TOPANGA, Calif. – Nestled in Topanga, carved into the canyon itself, is a theater – rustic and wild, rich in history and carefully cultivated by several generations of one family tree. 

For decades, audiences have entered this space, sat under the stars, and found themselves utterly transported.

“There’s something about going to a play and feeling the same emotions together," said Ellen Geer. "You can’t get that from Netflix, you can’t get that from your phones.”

Ellen is the family matriarch. She’s been involved in the theater since day one, along with her sister Melora Marshall, who’s appeared in more plays than she can count.

The same goes for Willow Geer, Melora’s niece and Ellen’s daughter, who jokes, “With my mom as the Artistic Director it was, ‘Can’t pay a babysitter, put her in the play.'"

While most actors don’t want to be met with the sound of crickets, at Theatricum Botanicum, that’s part of the charm. 

The company is known for performing Shakespeare, but Melora says in this castle, nature is king.

“Because it’s all outside and you sit out there on a summer night and watch a show and you’re listening to owls and crickets. You can hear the frogs croaking at the top of their lungs,” Melora said.  

It’s a magical setting but the roots go back to a turbulent time. Ellen’s father, Will Geer, had had a very successful acting career when she was a child.

“We had been living in Santa Monica where papa’s like a, you know, movie star," she remembered.

Then came the McCarthy Era. The Red Scare. And Will was blacklisted.

Work dried up.

They sold their home and bought this property in Topanga – the middle of nowhere as Melora calls it. But according to Ellen, that was the point.

“It was safer to be isolated because people didn’t like us," she recalled. "Red diaper babies. Things like that. But it made us all very, very strong.”

For a time, Will and his family lived off the land, growing a garden and a community. Other blacklisted artists were invited here to work. Actors, writers, folk singers.

Woody Guthrie often stayed in a building that’s still lovingly referred to as 'Woody’s Shack.'

By the early 70’s, Will was getting hired again. He was cast as Grandpa Walton and the family officially founded Will Geer’s Theatricum Botanicum – which literally means 'Theater of Plants.'

“He was a botanist," Melora explained. "His whole life was plants.”

She lives here, in the original house, tending the gardens. But tending the theater – that’s a family affair. 

Ellen’s husband Peter writes original music. Her children and now grandchildren have all played roles on stage and off. Last year Ellen got to share the stage with her granddaughter Quinnlyn in a production of Corelianus.

“It was the one of the best things I’ve ever done," she said, "To see the fourth generation go.”

Running a nonprofit outdoor theater poses unique challenges, but Ellen’s kept it going, for her father, for her family, and Willow says, for the community.

“Her whole life is about serving community," Willow said. "She’s a real social, civic-minded person who wants to make change, who wants to show people how they can be the best versions of themselves through theater, through art.”

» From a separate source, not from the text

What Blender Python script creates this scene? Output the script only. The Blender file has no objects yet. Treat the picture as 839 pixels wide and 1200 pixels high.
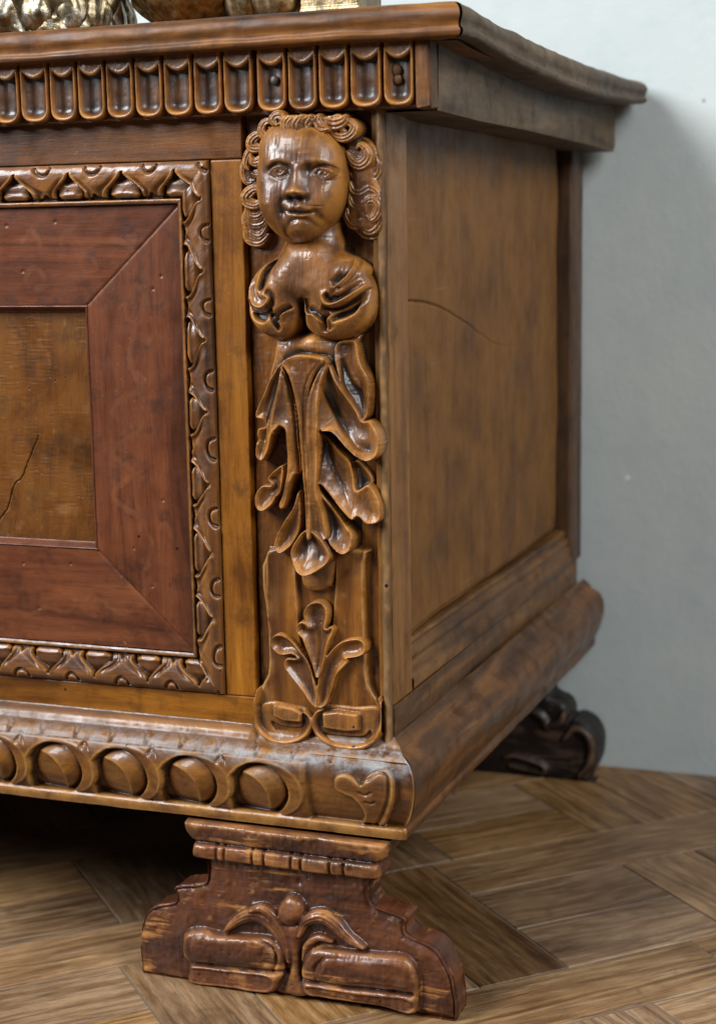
import bpy, bmesh, math, random
import numpy as np
from mathutils import Vector, Matrix

random.seed(7); rng = np.random.default_rng(7)
C = bpy.context.scene.collection
SC = bpy.context.scene
MM = 0.001

# ------------------------------------------------------------------ camera
FPX, IW, IH = 1928.2, 839.0, 1200.0
YAW, PITCH, ROLL = -0.359303, 0.164368, -0.016767
CAM = np.array([313.553, -889.411, 460.067])          # millimetres
def _axes():
    cy, sy, cp, sp = math.cos(YAW), math.sin(YAW), math.cos(PITCH), math.sin(PITCH)
    f = np.array([sy*cp, cy*cp, -sp]); r = np.array([cy, -sy, 0.]); u = np.cross(r, f)
    c, s = math.cos(ROLL), math.sin(ROLL)
    return c*r + s*u, -s*r + c*u, f
CR, CU, CF = _axes()
cd = bpy.data.cameras.new('camera'); cam = bpy.data.objects.new('camera', cd); C.objects.link(cam)
cam.matrix_world = Matrix(((CR[0], CU[0], -CF[0], CAM[0]*MM), (CR[1], CU[1], -CF[1], CAM[1]*MM), (CR[2], CU[2], -CF[2], CAM[2]*MM), (0, 0, 0, 1)))
cd.sensor_fit = 'VERTICAL'; cd.sensor_height = 36.0; cd.lens = FPX/IH*36.0
cd.clip_start = 0.02; cd.clip_end = 30
cd.dof.use_dof = True; cd.dof.focus_distance = 0.975; cd.dof.aperture_fstop = 7.0
SC.camera = cam

# ------------------------------------------------------------------ light
world = bpy.data.worlds.new('World'); SC.world = world; world.use_nodes = True
bg = world.node_tree.nodes['Background']; bg.inputs[0].default_value = (0.80, 0.86, 1.0, 1); bg.inputs[1].default_value = 0.05
def area(name, loc, target, sx, sy, power, col):
    l = bpy.data.lights.new(name, 'AREA'); l.shape = 'RECTANGLE'; l.size = sx; l.size_y = sy; l.energy = power; l.color = col
    o = bpy.data.objects.new(name, l); C.objects.link(o); o.location = loc
    o.rotation_euler = (Vector(target) - Vector(loc)).to_track_quat('-Z', 'Y').to_euler(); return o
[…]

And the people keep showing up to learn. On a summer evening, the grounds are filled with patrons who have been coming for 10, 15, 20 years. The public supports them in other ways too. Much of what they work with is donated. 

In 1984, a local man gave them the wood from the old Santa Monica Pier. That wood became the stage.  

“And all the preschool fathers in Topanga put this up for us," Ellen said, pointing to a small plaque. "Before that we were working on the ground here in the mud and the dirt.”

Will Geer’s Theatricum Botanicum is a true repertory theater. 

Each summer, they mount five shows, performing them in rotation so an audience member could conceivably see all five in one weekend. Ellen has performed in many of them, but she’s also built a reputation as a visionary director who doesn’t confine her actors to traditional casting. 

 

 Ernestine Phillips has been performing here for 20 years.

“Ellen has given me the opportunity to play, I mean, every kind of role imaginable," she said. "Because this theater prides itself on its diversity. That’s what I like about it so much and I appreciate Ellen for that like, forever and ever and ever.”

“My aunt Melora, she’s gotten to play Richard the Third. She’s gotten to play all these men’s roles, and she killed it!" Willow raved, adding, "My mom really thinks out of the box.”  

While she never met her grandfather -- he died a few years before she was born -- Willow knows how hard her mother has worked to keep his vision for Theatricum Botanicum alive and she feels a responsibility to play a role in its future.

“I remember my mom looking at me. And she’s like ‘Willow, you have to always promise me you will never let them pave the driveway. Never let them pave the parking lot.’” 

If nature shows us anything, it’s that things change, but for nearly 50 years, the family says their mission has stayed the same -- a perennial promise to themselves and the community.

“As long as we keep bringing in people who understand and appreciate what we do, Melora said, "there’s no reason for it to change, except to get better.”